In fact, the Chinese government holds billions of dollars worth of US shares, and Chinese companies and individuals are buying American farms, British car companies, French vineyards and Italian fashion houses.
The Chinese government holds billions of dollars worth of US shares, and Chinese companies and individuals are buying American farms, British car companies, French vineyards and Italian fashion houses.
It is strange when I remember how I fled to New Zealand after the Tiananmen Square massacre of 1989. I lived in a tiny attic in an apartment block and survived on chicken soup. At that time we were in the final stages of the Cold War and the word ‘exile’ alone was proof enough that democracy equalled prosperity. In light of today‘s realities, we feel more compelled than ever to ask where the system is going wrong. Are we drawing the wrong conclusions?
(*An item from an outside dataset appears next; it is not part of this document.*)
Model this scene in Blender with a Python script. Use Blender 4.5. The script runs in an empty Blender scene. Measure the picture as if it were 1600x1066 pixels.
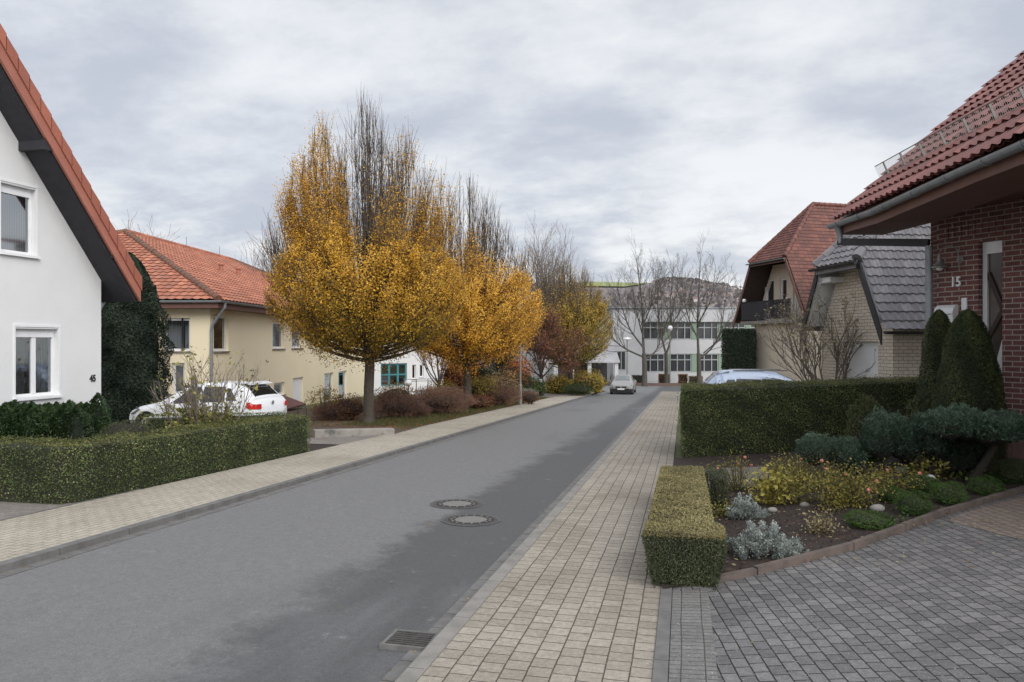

Behind the Noveau Riche Facade
However, when we look more closely behind China’s nouveau riche facade, we see another face of China – a face that is not at all new. A few years ago the company Fushikang captured the headlines in China due to its scandalously low wages and the fact that thirteen of its workers jumped to their deaths. Since then, all tall company buildings have been fitted with safety nets, which have become known as ‘anti-jump nets’.
Company bosses who have to respect their own countries’ strict labour laws circumvent the issue by simply opening a factory in China. Here they find they are in paradise when it comes to labour conditions, with workers who have no unions, social security or healthcare and who earn extremely low wages. They are quite happy to leave behind the basic rules and concepts of democracy that they respect at home.
Company bosses find they are in paradise when it comes to labour conditions, with workers who have no unions, social security or healthcare and who earn extremely low wages. They are quite happy to leave behind the basic rules and concepts of democracy that they respect at home.
They are also happy to forget about the human rights that have been so hard-won in Europe and the USA since the Enlightenment. They simply focus on making a profit from a social system that in itself represents a contradiction: achieving the highest possible profits under the protection of a communist power. We are not drawing the wrong conclusions, but we are basing them on the wrong assumptions. Today the global capitalist system rules the world hand-in-hand with global slave labour. There is no trace of ‘democracy’. In China and elsewhere it has been drowned out by the sound of powerful men clinking their glasses.
Democracy is facing two serious problems, one intrinsic and one retrospective.
The intrinsic problem is that democracy does not automatically lead to equality and justice, but is based on a class system. This began in ancient times in Athens, when free people benefited from democracy while slaves were doomed to serve. People practised democracy within the polity but beyond its borders they were imperialists. Thucydides throws light on this in ‘The Peloponnesian War’.
They are happy to forget about the human rights that have been so hard-won in Europe and the USA since the Enlightenment. They simply focus on making a profit from a social system that in itself represents a contradiction: achieving the highest possible profits under the protection of a communist power.
The concentric circles of this paradigm have determined the theory and practice of Ancient Rome, the British Empire and the USA right up to the present day. Even Western welfare systems are based on this long history of inequality. The global colonialism of the Europeans, followed by American economic imperialism; the world supplied the West with raw materials and the West was its market place, its factory and the sole beneficiary of the profits.
The real reason why the West is suddenly poverty-stricken is the collapse of the established world order as a result of globalisation, the breakdown of the cultural walls by which democracy’s inherent inequality is transferred to the world. Now a few influential people enjoy the benefits while poverty increases around the globe. Quo vadis, democracy? How should we handle the challenges that democracy is facing and, above all, how should we redefine democracy within our new modern context? Do we need to rethink our individual values and codes of conduct? Democracy remains an unresolved problem.
Breaking Down Cultural Walls
The question mark that is democracy is also closely linked to the end of the Cold War. The differences between the two ideological blocs evaporated overnight. Whereas in the past there had seemingly been a choice between socialism and capitalism, now there were suddenly no longer any alternatives. The credo of profit has ousted all ‘isms’, and today political parties are businesses that distinguish themselves through the efficiency of their management. Our times have never before been so lacking in political and social ideas.
From South Africa to Armenia, the picture is the same: even before young people have finished their studies their lives are predetermined, perhaps even over. The fault lies in a total absence of values. What can a human life seek in the narrow channels of profit? We have no choice but to go with the flow and fit in with what is around us. We join the scramble for profit and grab whatever we can.